My teenage Sunday nights were spent with Dr Rock and Karyn Hay, now all these years later it's Radio With Bitches.

My 20's coincided with Max TV, the Auckland based music channel that had an alt attitude and housed some true looseness and inspired lunacy, most of it found on a Sunday night show called Box Dog.

It's the stuff of legend, and is seen by people over 30 through a haze of bottle-top thick rose tinted glasses. But then Max was more 95bFM, and The Edge TV is just that, it's The Edge. Ironically, that means it's less edgy.

In some ways it's business as usual, C4 rebranded with a touch of organized weirdness, or corporate anarchy.
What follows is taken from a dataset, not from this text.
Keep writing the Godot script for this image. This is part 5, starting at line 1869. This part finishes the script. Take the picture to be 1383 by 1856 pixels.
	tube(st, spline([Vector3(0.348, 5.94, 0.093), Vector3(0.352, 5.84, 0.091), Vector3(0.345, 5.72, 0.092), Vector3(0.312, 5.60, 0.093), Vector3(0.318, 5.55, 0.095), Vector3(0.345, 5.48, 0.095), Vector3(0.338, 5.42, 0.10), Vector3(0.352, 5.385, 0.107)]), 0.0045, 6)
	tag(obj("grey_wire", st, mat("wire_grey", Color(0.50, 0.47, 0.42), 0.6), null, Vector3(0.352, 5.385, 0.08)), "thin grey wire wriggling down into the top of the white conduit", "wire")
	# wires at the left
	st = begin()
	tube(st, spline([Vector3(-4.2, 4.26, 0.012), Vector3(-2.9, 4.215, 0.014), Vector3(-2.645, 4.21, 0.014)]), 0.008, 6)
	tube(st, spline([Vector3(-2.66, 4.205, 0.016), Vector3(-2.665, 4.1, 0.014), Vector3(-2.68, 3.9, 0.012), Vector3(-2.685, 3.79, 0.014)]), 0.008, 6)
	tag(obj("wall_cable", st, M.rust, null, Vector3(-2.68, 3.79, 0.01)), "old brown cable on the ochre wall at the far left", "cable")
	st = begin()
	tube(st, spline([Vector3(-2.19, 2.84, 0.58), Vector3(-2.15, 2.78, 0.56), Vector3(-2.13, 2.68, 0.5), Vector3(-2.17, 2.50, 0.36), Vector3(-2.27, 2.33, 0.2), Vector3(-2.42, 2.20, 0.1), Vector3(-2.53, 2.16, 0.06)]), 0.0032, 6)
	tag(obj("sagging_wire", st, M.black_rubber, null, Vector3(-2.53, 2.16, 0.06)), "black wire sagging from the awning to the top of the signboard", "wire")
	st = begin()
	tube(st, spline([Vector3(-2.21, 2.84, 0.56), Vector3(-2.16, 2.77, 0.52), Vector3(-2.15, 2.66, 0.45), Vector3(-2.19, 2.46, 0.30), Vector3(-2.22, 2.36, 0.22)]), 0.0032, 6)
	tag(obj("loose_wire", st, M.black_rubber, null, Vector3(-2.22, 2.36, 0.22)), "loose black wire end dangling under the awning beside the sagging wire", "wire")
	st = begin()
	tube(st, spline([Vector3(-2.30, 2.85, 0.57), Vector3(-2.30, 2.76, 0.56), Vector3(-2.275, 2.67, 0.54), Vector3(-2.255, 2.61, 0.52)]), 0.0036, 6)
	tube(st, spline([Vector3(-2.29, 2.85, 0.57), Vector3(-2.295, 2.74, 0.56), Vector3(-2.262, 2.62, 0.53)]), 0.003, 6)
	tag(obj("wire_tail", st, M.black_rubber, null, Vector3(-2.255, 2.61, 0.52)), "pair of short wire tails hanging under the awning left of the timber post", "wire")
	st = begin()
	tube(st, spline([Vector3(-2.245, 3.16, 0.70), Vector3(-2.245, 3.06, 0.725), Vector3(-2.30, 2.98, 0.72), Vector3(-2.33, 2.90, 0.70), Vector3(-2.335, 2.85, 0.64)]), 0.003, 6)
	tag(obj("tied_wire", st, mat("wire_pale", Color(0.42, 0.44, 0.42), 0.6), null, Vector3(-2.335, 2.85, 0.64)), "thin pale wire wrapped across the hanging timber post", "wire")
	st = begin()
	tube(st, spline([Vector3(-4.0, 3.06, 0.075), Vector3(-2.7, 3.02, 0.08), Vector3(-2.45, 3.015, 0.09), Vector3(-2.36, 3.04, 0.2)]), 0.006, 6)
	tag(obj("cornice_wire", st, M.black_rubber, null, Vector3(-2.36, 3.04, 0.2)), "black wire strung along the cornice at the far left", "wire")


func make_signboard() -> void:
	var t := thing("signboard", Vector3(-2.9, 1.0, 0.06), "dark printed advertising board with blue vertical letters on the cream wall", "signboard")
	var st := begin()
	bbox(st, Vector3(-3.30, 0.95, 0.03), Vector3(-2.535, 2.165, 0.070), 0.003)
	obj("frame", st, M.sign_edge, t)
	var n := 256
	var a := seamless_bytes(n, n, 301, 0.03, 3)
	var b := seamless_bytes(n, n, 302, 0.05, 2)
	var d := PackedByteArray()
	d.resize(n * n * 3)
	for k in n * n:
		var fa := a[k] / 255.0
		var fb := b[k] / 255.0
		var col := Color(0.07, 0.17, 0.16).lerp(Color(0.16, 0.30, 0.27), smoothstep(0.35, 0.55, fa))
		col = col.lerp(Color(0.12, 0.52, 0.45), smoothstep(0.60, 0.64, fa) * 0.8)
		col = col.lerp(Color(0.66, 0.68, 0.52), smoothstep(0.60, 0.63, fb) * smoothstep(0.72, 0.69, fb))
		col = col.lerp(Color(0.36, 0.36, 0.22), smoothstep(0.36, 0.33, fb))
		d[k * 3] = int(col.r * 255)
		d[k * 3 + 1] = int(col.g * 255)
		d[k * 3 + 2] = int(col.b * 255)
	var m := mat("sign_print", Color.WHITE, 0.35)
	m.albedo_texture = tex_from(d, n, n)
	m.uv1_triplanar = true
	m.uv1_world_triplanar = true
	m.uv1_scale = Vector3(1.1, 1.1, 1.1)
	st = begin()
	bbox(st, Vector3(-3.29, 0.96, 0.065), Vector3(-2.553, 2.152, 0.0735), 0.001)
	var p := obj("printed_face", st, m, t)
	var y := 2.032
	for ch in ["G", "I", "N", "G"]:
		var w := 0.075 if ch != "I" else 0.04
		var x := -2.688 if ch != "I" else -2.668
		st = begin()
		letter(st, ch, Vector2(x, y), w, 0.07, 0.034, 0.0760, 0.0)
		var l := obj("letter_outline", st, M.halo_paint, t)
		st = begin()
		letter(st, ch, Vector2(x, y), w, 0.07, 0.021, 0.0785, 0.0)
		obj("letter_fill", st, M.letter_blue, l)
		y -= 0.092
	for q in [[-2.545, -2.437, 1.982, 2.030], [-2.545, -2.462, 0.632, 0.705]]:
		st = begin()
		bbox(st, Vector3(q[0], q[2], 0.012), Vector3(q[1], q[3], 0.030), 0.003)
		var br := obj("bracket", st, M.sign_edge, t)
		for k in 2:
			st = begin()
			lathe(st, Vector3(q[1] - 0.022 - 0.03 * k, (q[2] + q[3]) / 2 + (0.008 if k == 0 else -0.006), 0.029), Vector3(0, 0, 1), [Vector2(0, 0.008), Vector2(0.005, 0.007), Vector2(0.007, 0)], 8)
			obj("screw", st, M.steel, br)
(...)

But some of that Max spirit lives on. There's Guy Williams being pummeled by a heavyweight boxer, in a segment called "What is it like to be hit by a heavyweight boxer?"

The long suffering radio sidekick Chang is also on hand to be used and abused, a skill he has made into a career. In one scenario he is the victim of Guy Williams, in sadistic mode, with a paintball gun, firing madly as Chang tries to answer impossible questions. "I got a shot on my kidney!" he yells, clearly not faking the pain.

That spirit is also there in a nice piss-take of the Radio Live TV commercials, featuring a more realistic office dynamic and Dom Harvey as a douche.

I only stumbled across one local clip - if Kimbra still counts as local. It's an impressive video for a song called 90s Music a clever phantasm of day-glow colours and green-screen wizardry celebrating the icons of the 1990s. The 1990s as nostalgia? It feels like 5 years ago to me.